Dataset section:
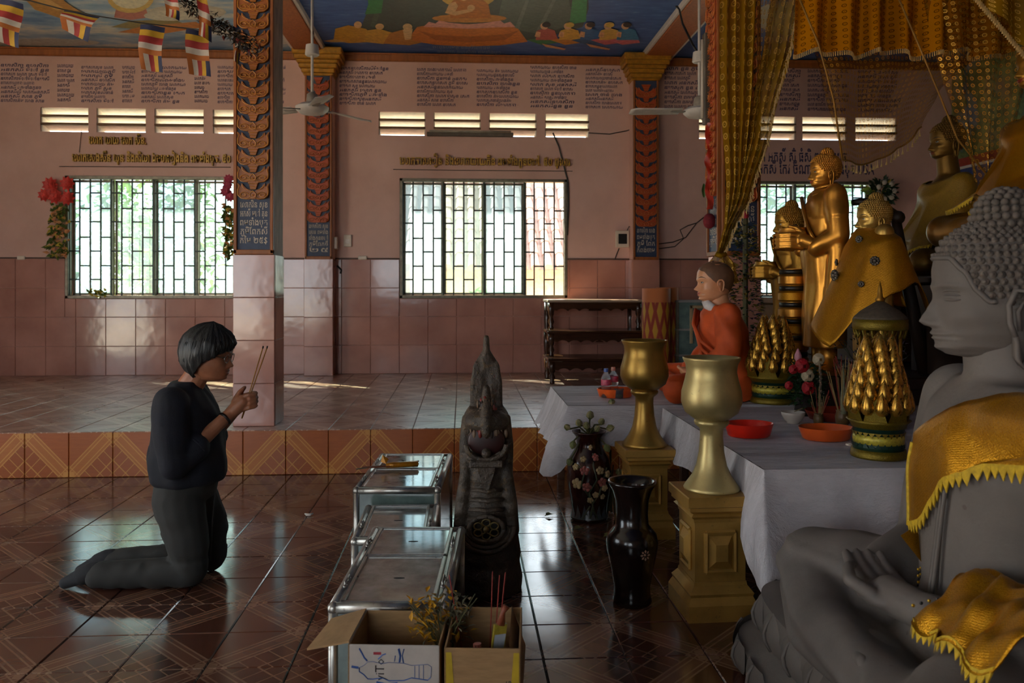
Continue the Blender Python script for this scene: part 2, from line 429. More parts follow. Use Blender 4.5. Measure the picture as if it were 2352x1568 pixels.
# ================================================================== back wall
WIN = [(P(150, 500, YB).x, P(548, 500, YB).x), (P(918, 500, YB).x, P(1303, 500, YB).x), (P(1645, 500, YB).x, P(2010, 500, YB).x)]
WZ0, WZ1 = 1.20, 2.60
VENT = [[(93, 203), (222, 335), (355, 468), (489, 600)], [(870, 977), (996, 1104), (1123, 1232), (1252, 1353)], [(1605, 1708), (1725, 1828), (1843, 1945), (1965, 2060)]]
VZ0, VZ1 = 3.10, 3.375
vx = [[(P(a, 300, YB).x, P(b, 300, YB).x) for a, b in g] for g in VENT]
opens = [(a, b, WZ0, WZ1) for a, b in WIN] + [(a, b, VZ0, VZ1) for g in vx for a, b in g]
XL, XR = -6.6, 5.95
def holed_wall(x0, x1, z0, z1, opens, y0, y1, swap=False):
    xs = sorted({x0, x1} | {o[0] for o in opens} | {o[1] for o in opens}); zs = sorted({z0, z1} | {o[2] for o in opens} | {o[3] for o in opens})
    xs = [x for x in xs if x0 <= x <= x1]; zs = [z for z in zs if z0 <= z <= z1]
    b = MB()
    q = (lambda x, y, z: (y, x, z)) if swap else (lambda x, y, z: (x, y, z))
    for xa, xb in zip(xs, xs[1:]):
        for za, zb in zip(zs, zs[1:]):
            if any(o[0] <= (xa + xb) / 2 <= o[1] and o[2] <= (za + zb) / 2 <= o[3] for o in opens): continue
            for y in (y0, y1): b.add([q(xa, y, za), q(xb, y, za), q(xb, y, zb), q(xa, y, zb)], [(0, 1, 2, 3)])
    for a, c, d, e in opens + [(x0, x1, z0, z1)]:
        p = [(a, d), (c, d), (c, e), (a, e)]
        for i in range(4):
            (xa, za), (xb, zb) = p[i], p[(i + 1) % 4]; b.add([q(xa, y0, za), q(xb, y0, za), q(xb, y1, zb), q(xa, y1, zb)], [(0, 1, 2, 3)])
    return b
wb = struct(holed_wall(XL - .2, XR + .2, 0, 4.3, opens, YB, YB + .2).build('wall_back', M_PAINT, fixn=True))
# dado tiles
TD = (1.652 - PZ) / 4
def dpos(x, z):
    for a, b in WIN:
        if z + TD > WZ0 + .05 and x + TD > a and x < b: return None
    return (Vector((x, YB, z)), (pi / 2, 0, 0))
dx0 = P(175, 700, YB).x
xs = [dx0 + TD * k for k in range(-5, 36) if XL < dx0 + TD * k < XR - TD]
tiles(wb, 'dado_tile', M_DADO, xs, [PZ + TD * k for k in range(4)], TD, TD, .012, dpos, 160)
cut = MB()   # cut tiles beside and under the windows
for a, b in WIN:
    for x in xs:
        if x + TD > a and x < b:
            for (p, q) in ((x, min(x + TD, a)), (max(x, b), x + TD)):
                if q - p > .012 and q - p < TD - .001:
                    for k in (2, 3): cut.bbox((p, YB - .012, PZ + TD * k + .002), (q - .002, YB, PZ + TD * (k + 1) - .002), .004)
            p, q = max(x, a), min(x + TD, b)
            if q - p > .02: cut.bbox((p + .001, YB - .012, PZ + TD * 2 + .002), (q - .001, YB, WZ0 - .005), .004)
            
cut.build('cut_dado_tile', M_DADO, wb)
MB().bbox((XL, YB - .014, 1.653), (WIN[0][0], YB, 1.668), .003).bbox((WIN[0][1], YB - .014, 1.653), (WIN[1][0], YB, 1.668), .003).bbox((WIN[1][1], YB - .014, 1.653), (WIN[2][0], YB, 1.668), .003).bbox((WIN[2][1], YB - .014, 1.653), (XR, YB, 1.668), .003).build('dado_edge_strip', pm('dark_edge_strip', '#4a3329', .6), wb)
struct(MB().bbox((XL, YB - .05, 3.955), (XR, YB, 4.035), .01).bbox((XL, YB - .065, 4.02), (XR, YB, 4.045), .006).build('trim_1', M_TRIM))
# other walls (front and side walls have open windows and doors like the back wall)
fo = [(-5.8, -3.6, .4, 3.0), (-2.6, -.8, 1.2, 2.5)]
struct(holed_wall(XL - .2, XR + .2, 0, 4.3, fo, -2.9, -3.05).build('wall_front', M_PAINT, fixn=True))
lo = [(1.2, 3.8, .0, 3.0)]
struct(holed_wall(-3.05, YB + .2, 0, 4.3, lo, XL, XL - .15, True).build('wall_left', M_PAINT, fixn=True))
for a, b, c, d in fo: portal(((a + b) / 2, -2.97, (c + d) / 2), (pi / 2, 0, pi), b - a, d - c)
for a, b, c, d in lo: portal((XL - .07, (a + b) / 2, (c + d) / 2), (pi / 2, 0, -pi / 2), b - a, d - c)
for a, b in WIN: portal(((a + b) / 2, YB + .22, (WZ0 + WZ1) / 2), (-pi / 2, 0, 0), b - a, WZ1 - WZ0)
M_MURAL = MT('painted_landscape_mural'); v_ = M_MURAL.coord('World'); n1 = M_MURAL.noise(v_, 1.6, 6, .6); n2 = M_MURAL.noise(v_, 7, 5, .7)
c_ = M_MURAL.ramp(n1, [(.3, lin('#30415e')), (.42, lin('#56708a')), (.5, lin('#3c5a34')), (.6, lin('#7c8a4c')), (.72, lin('#8a6f58'))])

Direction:
Reproduce the material in full, word for word, and omit the pictures.

Exercise response:
Continue the Blender Python script for this scene: part 2, from line 429. More parts follow. Use Blender 4.5. Measure the picture as if it were 2352x1568 pixels.
# ================================================================== back wall
WIN = [(P(150, 500, YB).x, P(548, 500, YB).x), (P(918, 500, YB).x, P(1303, 500, YB).x), (P(1645, 500, YB).x, P(2010, 500, YB).x)]
WZ0, WZ1 = 1.20, 2.60
VENT = [[(93, 203), (222, 335), (355, 468), (489, 600)], [(870, 977), (996, 1104), (1123, 1232), (1252, 1353)], [(1605, 1708), (1725, 1828), (1843, 1945), (1965, 2060)]]
VZ0, VZ1 = 3.10, 3.375
vx = [[(P(a, 300, YB).x, P(b, 300, YB).x) for a, b in g] for g in VENT]
opens = [(a, b, WZ0, WZ1) for a, b in WIN] + [(a, b, VZ0, VZ1) for g in vx for a, b in g]
XL, XR = -6.6, 5.95
def holed_wall(x0, x1, z0, z1, opens, y0, y1, swap=False):
    xs = sorted({x0, x1} | {o[0] for o in opens} | {o[1] for o in opens}); zs = sorted({z0, z1} | {o[2] for o in opens} | {o[3] for o in opens})
    xs = [x for x in xs if x0 <= x <= x1]; zs = [z for z in zs if z0 <= z <= z1]
    b = MB()
    q = (lambda x, y, z: (y, x, z)) if swap else (lambda x, y, z: (x, y, z))
    for xa, xb in zip(xs, xs[1:]):
        for za, zb in zip(zs, zs[1:]):
            if any(o[0] <= (xa + xb) / 2 <= o[1] and o[2] <= (za + zb) / 2 <= o[3] for o in opens): continue
            for y in (y0, y1): b.add([q(xa, y, za), q(xb, y, za), q(xb, y, zb), q(xa, y, zb)], [(0, 1, 2, 3)])
    for a, c, d, e in opens + [(x0, x1, z0, z1)]:
        p = [(a, d), (c, d), (c, e), (a, e)]
        for i in range(4):
            (xa, za), (xb, zb) = p[i], p[(i + 1) % 4]; b.add([q(xa, y0, za), q(xb, y0, za), q(xb, y1, zb), q(xa, y1, zb)], [(0, 1, 2, 3)])
    return b
wb = struct(holed_wall(XL - .2, XR + .2, 0, 4.3, opens, YB, YB + .2).build('wall_back', M_PAINT, fixn=True))
# dado tiles
TD = (1.652 - PZ) / 4
def dpos(x, z):
    for a, b in WIN:
        if z + TD > WZ0 + .05 and x + TD > a and x < b: return None
    return (Vector((x, YB, z)), (pi / 2, 0, 0))
dx0 = P(175, 700, YB).x
xs = [dx0 + TD * k for k in range(-5, 36) if XL < dx0 + TD * k < XR - TD]
tiles(wb, 'dado_tile', M_DADO, xs, [PZ + TD * k for k in range(4)], TD, TD, .012, dpos, 160)
cut = MB()   # cut tiles beside and under the windows
for a, b in WIN:
    for x in xs:
        if x + TD > a and x < b:
            for (p, q) in ((x, min(x + TD, a)), (max(x, b), x + TD)):
                if q - p > .012 and q - p < TD - .001:
                    for k in (2, 3): cut.bbox((p, YB - .012, PZ + TD * k + .002), (q - .002, YB, PZ + TD * (k + 1) - .002), .004)
            p, q = max(x, a), min(x + TD, b)
            if q - p > .02: cut.bbox((p + .001, YB - .012, PZ + TD * 2 + .002), (q - .001, YB, WZ0 - .005), .004)
            
cut.build('cut_dado_tile', M_DADO, wb)
MB().bbox((XL, YB - .014, 1.653), (WIN[0][0], YB, 1.668), .003).bbox((WIN[0][1], YB - .014, 1.653), (WIN[1][0], YB, 1.668), .003).bbox((WIN[1][1], YB - .014, 1.653), (WIN[2][0], YB, 1.668), .003).bbox((WIN[2][1], YB - .014, 1.653), (XR, YB, 1.668), .003).build('dado_edge_strip', pm('dark_edge_strip', '#4a3329', .6), wb)
struct(MB().bbox((XL, YB - .05, 3.955), (XR, YB, 4.035), .01).bbox((XL, YB - .065, 4.02), (XR, YB, 4.045), .006).build('trim_1', M_TRIM))
# other walls (front and side walls have open windows and doors like the back wall)
fo = [(-5.8, -3.6, .4, 3.0), (-2.6, -.8, 1.2, 2.5)]
struct(holed_wall(XL - .2, XR + .2, 0, 4.3, fo, -2.9, -3.05).build('wall_front', M_PAINT, fixn=True))
lo = [(1.2, 3.8, .0, 3.0)]
struct(holed_wall(-3.05, YB + .2, 0, 4.3, lo, XL, XL - .15, True).build('wall_left', M_PAINT, fixn=True))
for a, b, c, d in fo: portal(((a + b) / 2, -2.97, (c + d) / 2), (pi / 2, 0, pi), b - a, d - c)
for a, b, c, d in lo: portal((XL - .07, (a + b) / 2, (c + d) / 2), (pi / 2, 0, -pi / 2), b - a, d - c)
for a, b in WIN: portal(((a + b) / 2, YB + .22, (WZ0 + WZ1) / 2), (-pi / 2, 0, 0), b - a, WZ1 - WZ0)
M_MURAL = MT('painted_landscape_mural'); v_ = M_MURAL.coord('World'); n1 = M_MURAL.noise(v_, 1.6, 6, .6); n2 = M_MURAL.noise(v_, 7, 5, .7)
c_ = M_MURAL.ramp(n1, [(.3, lin('#30415e')), (.42, lin('#56708a')), (.5, lin('#3c5a34')), (.6, lin('#7c8a4c')), (.72, lin('#8a6f58'))])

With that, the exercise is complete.